I have a sacred USB thumb drive with the Windows 10 installer on it. It is sacred because it took me hours to figure out how to make it bootable. If I recall, Microsoft's own tool for _expressly this purpose_ did not work (after having to set up a virtual machine to use it, etc. etc.), and was apparently a known problem.
I think it was WoeUSB that finally worked for me, not plain dd or Rufus or Apple's Boot Camp utility. Ventoy looks impressive, but unfortunately too many tools don't work.
Weird I've never had a problem using Rufus to setup a bootable windows installer USB from the official ISO download. Have never tried from a VM though.
Rufus consistently for me for making a win10 USB using a Windows VM on a Linux host, after hours of trying with dd and other methods inside Linux. It's a ~2.5 mb executable which just works. And since you already have the win10 ISO to be flashed, making the VM isn't too hard.
Ventoy installs special software on the removable media and from then on you can freely add or remove .iso files to its root directory whenever you please. It worked without hassle on 3 separate old laptops for me, including with the official Win10 ISO image.
Windows file systems work very differently from Linux. If a file is open, Windows will put a lock on it that prevents moving or deleting the file -- and the executable image of a process is open for as long as the process runs.

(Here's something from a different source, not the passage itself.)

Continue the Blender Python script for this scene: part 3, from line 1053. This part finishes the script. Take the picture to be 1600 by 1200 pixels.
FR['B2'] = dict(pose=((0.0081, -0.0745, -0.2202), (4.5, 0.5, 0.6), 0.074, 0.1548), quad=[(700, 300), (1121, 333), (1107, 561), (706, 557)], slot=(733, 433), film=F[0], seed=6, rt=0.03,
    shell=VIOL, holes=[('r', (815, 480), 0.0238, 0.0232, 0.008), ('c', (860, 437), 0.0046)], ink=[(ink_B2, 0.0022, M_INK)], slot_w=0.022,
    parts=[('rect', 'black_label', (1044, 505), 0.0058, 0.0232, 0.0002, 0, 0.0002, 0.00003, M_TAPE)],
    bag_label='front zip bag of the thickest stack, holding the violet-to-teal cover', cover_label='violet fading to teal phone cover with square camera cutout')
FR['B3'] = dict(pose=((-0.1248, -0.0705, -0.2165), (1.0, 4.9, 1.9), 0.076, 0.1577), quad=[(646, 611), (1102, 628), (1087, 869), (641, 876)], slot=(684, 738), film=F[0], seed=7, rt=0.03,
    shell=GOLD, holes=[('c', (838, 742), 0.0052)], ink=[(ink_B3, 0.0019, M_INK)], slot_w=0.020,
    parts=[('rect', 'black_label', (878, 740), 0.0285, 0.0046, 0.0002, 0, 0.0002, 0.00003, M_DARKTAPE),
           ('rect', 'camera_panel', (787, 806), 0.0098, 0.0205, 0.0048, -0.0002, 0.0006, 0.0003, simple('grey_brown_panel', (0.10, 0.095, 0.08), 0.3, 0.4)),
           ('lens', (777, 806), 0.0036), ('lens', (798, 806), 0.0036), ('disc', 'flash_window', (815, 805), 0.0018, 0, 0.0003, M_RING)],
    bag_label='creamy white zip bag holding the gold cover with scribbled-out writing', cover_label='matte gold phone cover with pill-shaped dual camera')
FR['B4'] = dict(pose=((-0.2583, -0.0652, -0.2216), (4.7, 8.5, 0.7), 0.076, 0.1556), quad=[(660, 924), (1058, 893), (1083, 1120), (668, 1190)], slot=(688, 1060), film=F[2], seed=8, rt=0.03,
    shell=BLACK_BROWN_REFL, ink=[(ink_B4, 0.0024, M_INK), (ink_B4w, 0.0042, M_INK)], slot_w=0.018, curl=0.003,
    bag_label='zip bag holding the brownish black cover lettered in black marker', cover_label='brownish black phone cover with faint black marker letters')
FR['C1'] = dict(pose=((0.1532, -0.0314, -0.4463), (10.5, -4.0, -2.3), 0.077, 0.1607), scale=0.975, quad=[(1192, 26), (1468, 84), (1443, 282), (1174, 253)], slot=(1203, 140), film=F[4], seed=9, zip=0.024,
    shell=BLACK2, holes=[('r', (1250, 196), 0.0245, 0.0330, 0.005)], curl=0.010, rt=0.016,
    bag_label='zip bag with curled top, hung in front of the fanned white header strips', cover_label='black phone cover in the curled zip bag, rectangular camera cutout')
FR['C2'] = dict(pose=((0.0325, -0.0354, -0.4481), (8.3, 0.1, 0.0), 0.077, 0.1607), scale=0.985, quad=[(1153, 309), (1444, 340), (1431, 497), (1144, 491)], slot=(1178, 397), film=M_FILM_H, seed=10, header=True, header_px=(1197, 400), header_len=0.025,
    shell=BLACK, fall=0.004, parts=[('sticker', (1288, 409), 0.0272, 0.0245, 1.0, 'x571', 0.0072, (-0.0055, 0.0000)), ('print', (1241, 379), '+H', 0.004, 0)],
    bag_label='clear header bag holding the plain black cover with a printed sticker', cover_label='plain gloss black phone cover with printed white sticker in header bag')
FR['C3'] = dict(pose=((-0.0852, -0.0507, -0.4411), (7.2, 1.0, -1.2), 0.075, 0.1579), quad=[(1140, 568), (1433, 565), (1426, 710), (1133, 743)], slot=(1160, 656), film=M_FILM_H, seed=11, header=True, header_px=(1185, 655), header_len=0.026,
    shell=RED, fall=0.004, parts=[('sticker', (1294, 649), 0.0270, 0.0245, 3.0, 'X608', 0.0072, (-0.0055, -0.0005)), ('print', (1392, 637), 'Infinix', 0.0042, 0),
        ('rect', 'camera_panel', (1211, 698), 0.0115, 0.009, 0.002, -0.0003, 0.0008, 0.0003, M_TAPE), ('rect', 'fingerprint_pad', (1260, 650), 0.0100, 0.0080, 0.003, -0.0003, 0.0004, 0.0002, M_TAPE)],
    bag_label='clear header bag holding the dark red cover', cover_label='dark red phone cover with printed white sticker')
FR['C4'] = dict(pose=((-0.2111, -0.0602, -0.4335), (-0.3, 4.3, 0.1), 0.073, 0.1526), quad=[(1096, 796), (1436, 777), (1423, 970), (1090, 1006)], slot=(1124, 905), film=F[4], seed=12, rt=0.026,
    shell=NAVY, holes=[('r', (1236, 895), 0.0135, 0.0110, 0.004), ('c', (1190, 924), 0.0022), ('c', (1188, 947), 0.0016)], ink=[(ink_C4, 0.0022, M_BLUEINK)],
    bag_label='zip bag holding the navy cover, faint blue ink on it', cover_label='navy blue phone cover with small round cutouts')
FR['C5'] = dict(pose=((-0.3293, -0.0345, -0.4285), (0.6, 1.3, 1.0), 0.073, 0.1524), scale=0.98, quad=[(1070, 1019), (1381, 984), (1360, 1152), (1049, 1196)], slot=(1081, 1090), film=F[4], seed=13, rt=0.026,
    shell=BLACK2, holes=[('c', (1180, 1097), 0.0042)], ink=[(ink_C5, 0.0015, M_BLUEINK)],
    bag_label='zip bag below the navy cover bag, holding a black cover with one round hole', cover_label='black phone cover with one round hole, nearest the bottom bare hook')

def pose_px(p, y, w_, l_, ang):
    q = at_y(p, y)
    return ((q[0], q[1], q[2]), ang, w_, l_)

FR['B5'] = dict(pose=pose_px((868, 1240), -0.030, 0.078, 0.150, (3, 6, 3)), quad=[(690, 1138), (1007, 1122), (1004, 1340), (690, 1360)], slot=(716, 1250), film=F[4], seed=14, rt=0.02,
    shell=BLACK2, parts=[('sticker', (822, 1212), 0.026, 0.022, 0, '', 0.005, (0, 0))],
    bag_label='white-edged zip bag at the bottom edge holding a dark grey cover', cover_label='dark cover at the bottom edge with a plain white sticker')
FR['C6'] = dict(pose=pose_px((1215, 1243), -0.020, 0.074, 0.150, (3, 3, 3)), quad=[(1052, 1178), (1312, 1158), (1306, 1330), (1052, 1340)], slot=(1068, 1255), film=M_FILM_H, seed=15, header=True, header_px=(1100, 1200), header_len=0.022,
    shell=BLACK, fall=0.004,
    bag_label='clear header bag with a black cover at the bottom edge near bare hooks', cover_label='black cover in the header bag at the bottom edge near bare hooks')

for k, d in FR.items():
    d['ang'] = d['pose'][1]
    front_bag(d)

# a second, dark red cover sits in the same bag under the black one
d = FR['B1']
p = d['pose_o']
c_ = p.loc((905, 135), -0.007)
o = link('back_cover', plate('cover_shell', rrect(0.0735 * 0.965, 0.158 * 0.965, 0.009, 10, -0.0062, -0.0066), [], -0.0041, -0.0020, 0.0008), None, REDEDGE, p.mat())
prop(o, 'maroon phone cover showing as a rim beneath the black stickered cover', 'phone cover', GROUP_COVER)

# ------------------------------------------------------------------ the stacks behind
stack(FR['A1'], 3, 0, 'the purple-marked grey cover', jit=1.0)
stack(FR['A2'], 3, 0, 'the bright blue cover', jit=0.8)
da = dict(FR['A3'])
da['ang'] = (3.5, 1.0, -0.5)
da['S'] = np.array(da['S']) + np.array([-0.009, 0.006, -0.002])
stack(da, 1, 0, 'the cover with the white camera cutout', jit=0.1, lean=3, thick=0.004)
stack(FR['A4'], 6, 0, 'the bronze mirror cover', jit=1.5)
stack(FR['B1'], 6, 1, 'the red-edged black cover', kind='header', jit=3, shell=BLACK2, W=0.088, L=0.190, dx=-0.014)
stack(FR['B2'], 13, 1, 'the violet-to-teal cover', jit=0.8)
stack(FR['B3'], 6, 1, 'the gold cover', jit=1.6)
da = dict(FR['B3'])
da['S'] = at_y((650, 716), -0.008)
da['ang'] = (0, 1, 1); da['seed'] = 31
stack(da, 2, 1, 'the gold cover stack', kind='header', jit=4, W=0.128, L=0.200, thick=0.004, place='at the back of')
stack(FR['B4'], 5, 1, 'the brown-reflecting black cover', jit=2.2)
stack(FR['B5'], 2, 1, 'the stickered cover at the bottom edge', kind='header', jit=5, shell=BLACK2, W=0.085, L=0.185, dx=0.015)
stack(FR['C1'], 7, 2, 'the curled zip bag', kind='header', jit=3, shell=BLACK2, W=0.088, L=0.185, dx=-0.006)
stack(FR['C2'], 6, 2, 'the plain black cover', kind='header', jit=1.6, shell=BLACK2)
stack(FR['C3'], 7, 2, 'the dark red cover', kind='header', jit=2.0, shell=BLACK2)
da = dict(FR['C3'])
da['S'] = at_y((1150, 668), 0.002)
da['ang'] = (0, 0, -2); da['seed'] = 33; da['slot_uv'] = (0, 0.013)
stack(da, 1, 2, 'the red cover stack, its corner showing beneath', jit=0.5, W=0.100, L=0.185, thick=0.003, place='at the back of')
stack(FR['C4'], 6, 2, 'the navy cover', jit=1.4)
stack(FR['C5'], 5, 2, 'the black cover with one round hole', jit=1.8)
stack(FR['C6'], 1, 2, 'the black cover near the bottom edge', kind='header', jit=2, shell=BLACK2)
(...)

This is different from the Linux situation, in which a file's name and directory location are separate from its inode, or the data structure holding actual information about the file including where the data lives on disk: once the inode associated with a file name is looked up and the file opened, anything may be done with the file name, including changing or unlinking it. Inodes with no links will also only be freed once every open file descriptor on the unlinked inode is closed. So a process will keep on chugging even if its executable file on disk is deleted, as though nothing happened -- because the file itself is only deleted once its inode is closed and unlinked.
This sounds like the VM hypervisor was not correctly setup to provide the required access to your USB stick to the virtualized OS. That’s hard to fix from inside the VM.

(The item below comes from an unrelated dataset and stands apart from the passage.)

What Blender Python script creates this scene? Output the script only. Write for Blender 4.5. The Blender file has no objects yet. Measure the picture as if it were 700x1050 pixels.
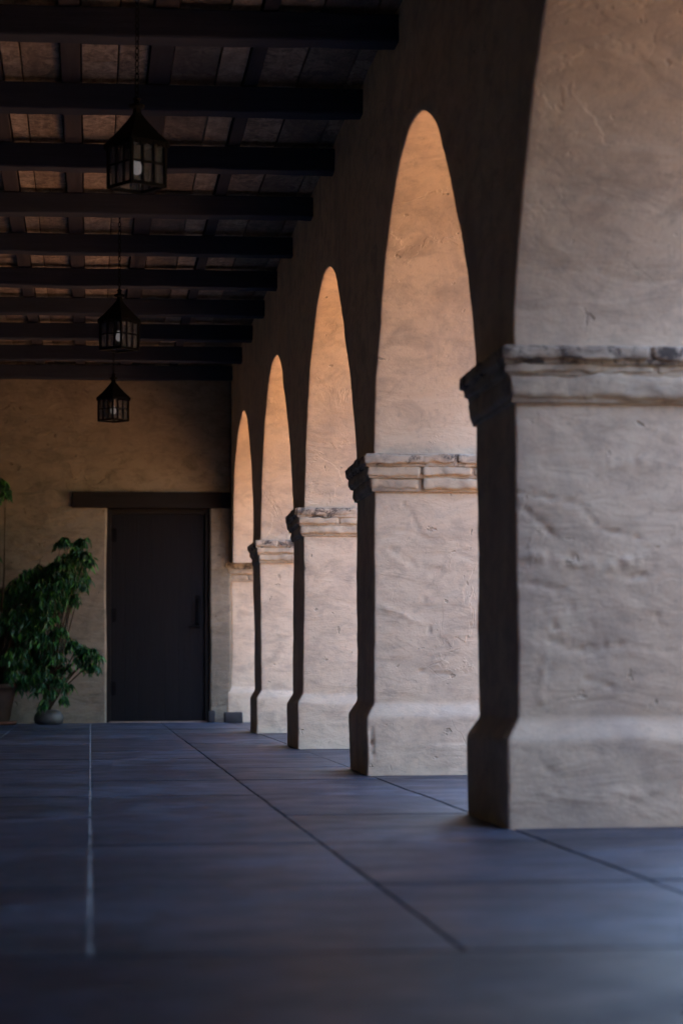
import bpy, bmesh, math, random
from mathutils import Vector, noise, Matrix
R = math.radians
PI = math.pi
sc = bpy.context.scene
col = sc.collection

# ------------------------------------------------------------------ measures
CAM_H = .536
XC = 1.436            # corridor face of the arcade
WT = .76              # thickness of the arcade wall
Y1 = 7.811            # near face of the nearest visible pillar
PT = .78              # pillar size along the corridor
XL = -1.95            # wall on the left of the corridor
YW = 23.957           # door wall
YB = -6.0             # corridor closes behind the camera
ZS = CAM_H + 1.093    # springing / top of the cornices
ZCB = CAM_H + .917    # underside of the cornices
ZBEAM = CAM_H + 2.955
ZCEIL = ZBEAM + .168

# ------------------------------------------------------------------ helpers
def tag(o, label=None, cat=None, group=None, kind=None):
    if label: o['label'] = label
    if cat: o['category'] = cat
    if group: o['group'] = group
    if cat and not kind: kind = 'thing'
    if kind: o['kind'] = kind
    return o

def empty(name, loc, label=None, cat=None, group=None, rz=0):
    o = bpy.data.objects.new(name, None)
    o.location = loc; o.rotation_euler.z = rz
    o.empty_display_size = .1
    col.objects.link(o)
    return tag(o, label, cat, group)

def obj(name, bm, mat, parent=None, smooth=False, loc=None, world=False):
    me = bpy.data.meshes.new(name)
    bmesh.ops.recalc_face_normals(bm, faces=bm.faces)
    bm.to_mesh(me); bm.free()
    if mat: me.materials.append(mat)
    if smooth:
        for p in me.polygons: p.use_smooth = True
    o = bpy.data.objects.new(name, me)
    col.objects.link(o)
    if parent:
        o.parent = parent
        if world:      # geometry written in world coordinates, parent not rotated
            me.transform(Matrix.Translation(-parent.location))
    if loc: o.location = loc
    return o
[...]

That only works if the system you're trying to boot the drive from has NTFS UEFI drivers, or if you format your drive as FAT32. Recent versions of Windows 10 cannot be copied and pasted to FAT32 drives because the system image is bigger than 4 GB.
When I built my new PC I also spent a couple of hours on it, because most of the old documented and simple solutions did not work.
When I had a big partition that could hold the image the system wouldn't want to boot from it. On the small Fat32 partition the image didn't fit.
I think in the end I had to create 2 paritions, a Fat32 and an ExFat one. Then I had most of the boot files on both, but the big windows image only on the ExFat one.
That actually works - when the installer can't find the big image on the original partition you can point it to the other one and the installation will continue.
Not sure why the downvotes for you. I just did this last week and expected to have to jump through a bunch of hoops and download some software that would burn a bootable image to a usb. Nope just format it as NTFS and copy paste the files from the iso.
Although now this is even easier if you commonly are installing a new OS. But for the typical enthusiast that installs a new OS every couple years this solution is overkill.
only works if you are already using windows and therefore can use diskpart/"mark as active", or you are booting from an extended uefi firmware with the appropriate drivers (e.g. dell).
I formatted the stick on ubuntu as NTFS and installed it on a new sdd. No windows used during the process. Don’t know if the MSI MoBo had appropriate drivers.
> UEFI:NTFS is a generic bootloader, that is designed to allow boot from NTFS or exFAT partitions, in pure UEFI mode, even if your system does not natively support it. This is primarily intended for use with Rufus, but can also be used independently.
This didn't work for me for Windows 10 - I tried for a few hours using all the methods I could find online, with fat32 and NTFS partitions, as well as the 'traditional' dd/cat method, and in the end only Rufus worked.
While I think this is really cool, and would have come in handy earlier in my life. Where I’m at now I don’t commonly install new OSes, and if I want to play with a new OS I’m more likely to do it in a VM. So the only time I really do a fresh install is every 5-8 years when I do a full new build.
This is a slick solution, but I think the average person it would be easier to just copy paste the files from the iso onto a usb and call it a day.
I think it was WoeUSB that finally worked for me, not plain dd or Rufus or Apple's Boot Camp utility. Ventoy looks impressive, but unfortunately too many tools don't work.